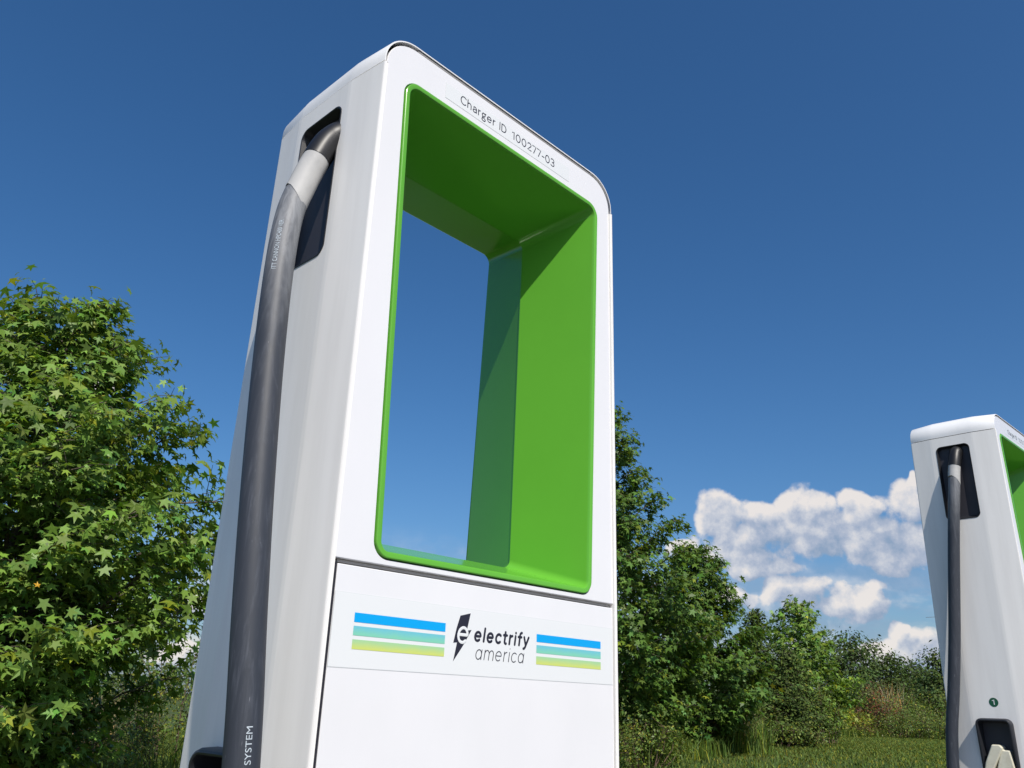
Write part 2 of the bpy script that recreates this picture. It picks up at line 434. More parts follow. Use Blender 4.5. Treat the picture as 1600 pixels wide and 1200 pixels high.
# monoline rounded lettering: glyphs as strokes, x-height 1, baseline 0
def arc(cx, cz, rx, rz, a0, a1, n=16):
    return [(cx + rx * math.cos(R(a0 + (a1 - a0) * k / n)), cz + rz * math.sin(R(a0 + (a1 - a0) * k / n))) for k in range(n + 1)]
GL = {
 'e': (1.00, [[(0.06, 0.52), (0.90, 0.52)] + arc(0.48, 0.5, 0.44, 0.5, 4, 312)]),
 'l': (0.16, [[(0.08, 0), (0.08, 1.48)]]),
 'c': (0.84, [arc(0.48, 0.5, 0.44, 0.5, 48, 312)]),
 't': (0.60, [[(0.26, 1.34), (0.26, 0.26)] + arc(0.48, 0.24, 0.22, 0.24, 180, 285, 8), [(0.02, 0.98), (0.56, 0.98)]]),
 'r': (0.52, [[(0.08, 0), (0.08, 1.0)], [(0.08, 0.55)] + arc(0.46, 0.56, 0.38, 0.42, 180, 88, 8)]),
 'i': (0.16, [[(0.08, 0), (0.08, 1.0)], [(0.08, 1.38), (0.08, 1.40)]]),
 'f': (0.56, [[(0.26, 0), (0.26, 1.16)] + arc(0.52, 1.18, 0.26, 0.30, 180, 85, 8), [(0.02, 0.96), (0.54, 0.96)]]),
 'y': (0.88, [[(0.04, 1.0), (0.44, 0.04)], [(0.84, 1.0), (0.36, -0.22)] + arc(0.14, -0.18, 0.18, 0.20, -30, -100, 5)]),
 'm': (1.50, [[(0.08, 0), (0.08, 1.0)], [(0.08, 0.5)] + arc(0.43, 0.60, 0.34, 0.40, 180, 0, 12) + [(0.77, 0)], [(0.77, 0.5)] + arc(1.11, 0.60, 0.34, 0.40, 180, 0, 12) + [(1.45, 0)]]),
 'a': (1.00, [arc(0.46, 0.5, 0.42, 0.5, 0, 360, 24), [(0.89, 1.0), (0.89, 0.0)]]),
 'A': (0.86, [arc(0.44, 0.66, 0.34, 0.34, 150, 0, 12) + [(0.78, 0.0)], [(0.78, 0.58), (0.42, 0.56)] + arc(0.40, 0.28, 0.34, 0.28, 90, 270, 12) + arc(0.44, 0.34, 0.34, 0.34, 270, 350, 6)]),
 'C': (1.14, [arc(0.68, 0.72, 0.62, 0.73, 46, 314, 24)]),
 'h': (0.90, [[(0.08, 0), (0.08, 1.50)], [(0.08, 0.5)] + arc(0.44, 0.60, 0.36, 0.40, 180, 0, 12) + [(0.80, 0)]]),
 'g': (0.92, [arc(0.42, 0.66, 0.32, 0.33, 0, 360, 20), [(0.62, 0.92), (0.72, 1.0), (0.90, 1.0)], [(0.30, 0.34), (0.16, 0.20), (0.24, 0.08), (0.56, 0.06)] + arc(0.44, -0.22, 0.38, 0.26, 60, -240, 20)]),
 'I': (0.16, [[(0.08, 0), (0.08, 1.44)]]),
 'D': (1.14, [[(0.08, 0.02), (0.08, 1.42)], [(0.08, 1.42), (0.42, 1.42)] + arc(0.46, 0.72, 0.60, 0.70, 90, -90, 18) + [(0.08, 0.02)]]),
 ' ': (0.42, []),
 '1': (0.52, [[(0.02, 1.20), (0.36, 1.42), (0.36, 0)]]),
 '0': (0.96, [arc(0.46, 0.71, 0.40, 0.72, 90, 450, 26)]),
 '2': (0.84, [arc(0.40, 1.04, 0.34, 0.38, 160, -28, 12) + [(0.06, 0.02), (0.80, 0.02)]]),
 '7': (0.78, [[(0.02, 1.42), (0.74, 1.42), (0.26, 0)]]),
 '3': (0.82, [arc(0.36, 1.07, 0.34, 0.36, 150, -90, 14), arc(0.36, 0.36, 0.38, 0.37, 95, -145, 16)]),
 '-': (0.52, [[(0.05, 0.56), (0.47, 0.56)]]),
}
def stroke_word(word, x0, x1, zb, xh, rad, depth, m, parent, shear=0.0, gap=0.26, name='letter', press=0.14):
    adv = []; x = 0
    for ch in word:
        adv.append(x); x += GL[ch][0] + gap
    total = x - gap
    k = (x1 - x0) / total
    for ch, a in zip(word, adv):
        V = []; F = []
        for st in GL[ch][1]:
            P = [(x0 + (a + px) * k + shear * pz * xh, zb + pz * xh) for px, pz in st]
            P3 = [Vector((px, 0, pz)) for px, pz in P]
            closed = (P3[0] - P3[-1]).length < 1e-5
            rr = [rad] * len(P3)
            if not closed:
                d0 = (P3[0] - P3[1]).normalized(); d1 = (P3[-1] - P3[-2]).normalized()
                P3 = [P3[0] + d0 * rad * 0.95, P3[0] + d0 * rad * 0.6] + P3 + [P3[-1] + d1 * rad * 0.6, P3[-1] + d1 * rad * 0.95]
                rr = [rad * 0.3, rad * 0.8] + rr + [rad * 0.8, rad * 0.3]
            v, f = tube_vf(P3, rr, 8, base=len(V), cap=not closed)
            V += v; F += f
        if V:
            mesh(name, [(v.x, depth + v.y * press, v.z) for v in V], F, m, parent)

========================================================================

Would you return the data exactly as written, without the pictures?

Write part 2 of the bpy script that recreates this picture. It picks up at line 434. More parts follow. Use Blender 4.5. Treat the picture as 1600 pixels wide and 1200 pixels high.
# monoline rounded lettering: glyphs as strokes, x-height 1, baseline 0
def arc(cx, cz, rx, rz, a0, a1, n=16):
    return [(cx + rx * math.cos(R(a0 + (a1 - a0) * k / n)), cz + rz * math.sin(R(a0 + (a1 - a0) * k / n))) for k in range(n + 1)]
GL = {
 'e': (1.00, [[(0.06, 0.52), (0.90, 0.52)] + arc(0.48, 0.5, 0.44, 0.5, 4, 312)]),
 'l': (0.16, [[(0.08, 0), (0.08, 1.48)]]),
 'c': (0.84, [arc(0.48, 0.5, 0.44, 0.5, 48, 312)]),
 't': (0.60, [[(0.26, 1.34), (0.26, 0.26)] + arc(0.48, 0.24, 0.22, 0.24, 180, 285, 8), [(0.02, 0.98), (0.56, 0.98)]]),
 'r': (0.52, [[(0.08, 0), (0.08, 1.0)], [(0.08, 0.55)] + arc(0.46, 0.56, 0.38, 0.42, 180, 88, 8)]),
 'i': (0.16, [[(0.08, 0), (0.08, 1.0)], [(0.08, 1.38), (0.08, 1.40)]]),
 'f': (0.56, [[(0.26, 0), (0.26, 1.16)] + arc(0.52, 1.18, 0.26, 0.30, 180, 85, 8), [(0.02, 0.96), (0.54, 0.96)]]),
 'y': (0.88, [[(0.04, 1.0), (0.44, 0.04)], [(0.84, 1.0), (0.36, -0.22)] + arc(0.14, -0.18, 0.18, 0.20, -30, -100, 5)]),
 'm': (1.50, [[(0.08, 0), (0.08, 1.0)], [(0.08, 0.5)] + arc(0.43, 0.60, 0.34, 0.40, 180, 0, 12) + [(0.77, 0)], [(0.77, 0.5)] + arc(1.11, 0.60, 0.34, 0.40, 180, 0, 12) + [(1.45, 0)]]),
 'a': (1.00, [arc(0.46, 0.5, 0.42, 0.5, 0, 360, 24), [(0.89, 1.0), (0.89, 0.0)]]),
 'A': (0.86, [arc(0.44, 0.66, 0.34, 0.34, 150, 0, 12) + [(0.78, 0.0)], [(0.78, 0.58), (0.42, 0.56)] + arc(0.40, 0.28, 0.34, 0.28, 90, 270, 12) + arc(0.44, 0.34, 0.34, 0.34, 270, 350, 6)]),
 'C': (1.14, [arc(0.68, 0.72, 0.62, 0.73, 46, 314, 24)]),
 'h': (0.90, [[(0.08, 0), (0.08, 1.50)], [(0.08, 0.5)] + arc(0.44, 0.60, 0.36, 0.40, 180, 0, 12) + [(0.80, 0)]]),
 'g': (0.92, [arc(0.42, 0.66, 0.32, 0.33, 0, 360, 20), [(0.62, 0.92), (0.72, 1.0), (0.90, 1.0)], [(0.30, 0.34), (0.16, 0.20), (0.24, 0.08), (0.56, 0.06)] + arc(0.44, -0.22, 0.38, 0.26, 60, -240, 20)]),
 'I': (0.16, [[(0.08, 0), (0.08, 1.44)]]),
 'D': (1.14, [[(0.08, 0.02), (0.08, 1.42)], [(0.08, 1.42), (0.42, 1.42)] + arc(0.46, 0.72, 0.60, 0.70, 90, -90, 18) + [(0.08, 0.02)]]),
 ' ': (0.42, []),
 '1': (0.52, [[(0.02, 1.20), (0.36, 1.42), (0.36, 0)]]),
 '0': (0.96, [arc(0.46, 0.71, 0.40, 0.72, 90, 450, 26)]),
 '2': (0.84, [arc(0.40, 1.04, 0.34, 0.38, 160, -28, 12) + [(0.06, 0.02), (0.80, 0.02)]]),
 '7': (0.78, [[(0.02, 1.42), (0.74, 1.42), (0.26, 0)]]),
 '3': (0.82, [arc(0.36, 1.07, 0.34, 0.36, 150, -90, 14), arc(0.36, 0.36, 0.38, 0.37, 95, -145, 16)]),
 '-': (0.52, [[(0.05, 0.56), (0.47, 0.56)]]),
}
def stroke_word(word, x0, x1, zb, xh, rad, depth, m, parent, shear=0.0, gap=0.26, name='letter', press=0.14):
    adv = []; x = 0
    for ch in word:
        adv.append(x); x += GL[ch][0] + gap
    total = x - gap
    k = (x1 - x0) / total
    for ch, a in zip(word, adv):
        V = []; F = []
        for st in GL[ch][1]:
            P = [(x0 + (a + px) * k + shear * pz * xh, zb + pz * xh) for px, pz in st]
            P3 = [Vector((px, 0, pz)) for px, pz in P]
            closed = (P3[0] - P3[-1]).length < 1e-5
            rr = [rad] * len(P3)
            if not closed:
                d0 = (P3[0] - P3[1]).normalized(); d1 = (P3[-1] - P3[-2]).normalized()
                P3 = [P3[0] + d0 * rad * 0.95, P3[0] + d0 * rad * 0.6] + P3 + [P3[-1] + d1 * rad * 0.6, P3[-1] + d1 * rad * 0.95]
                rr = [rad * 0.3, rad * 0.8] + rr + [rad * 0.8, rad * 0.3]
            v, f = tube_vf(P3, rr, 8, base=len(V), cap=not closed)
            V += v; F += f
        if V:
            mesh(name, [(v.x, depth + v.y * press, v.z) for v in V], F, m, parent)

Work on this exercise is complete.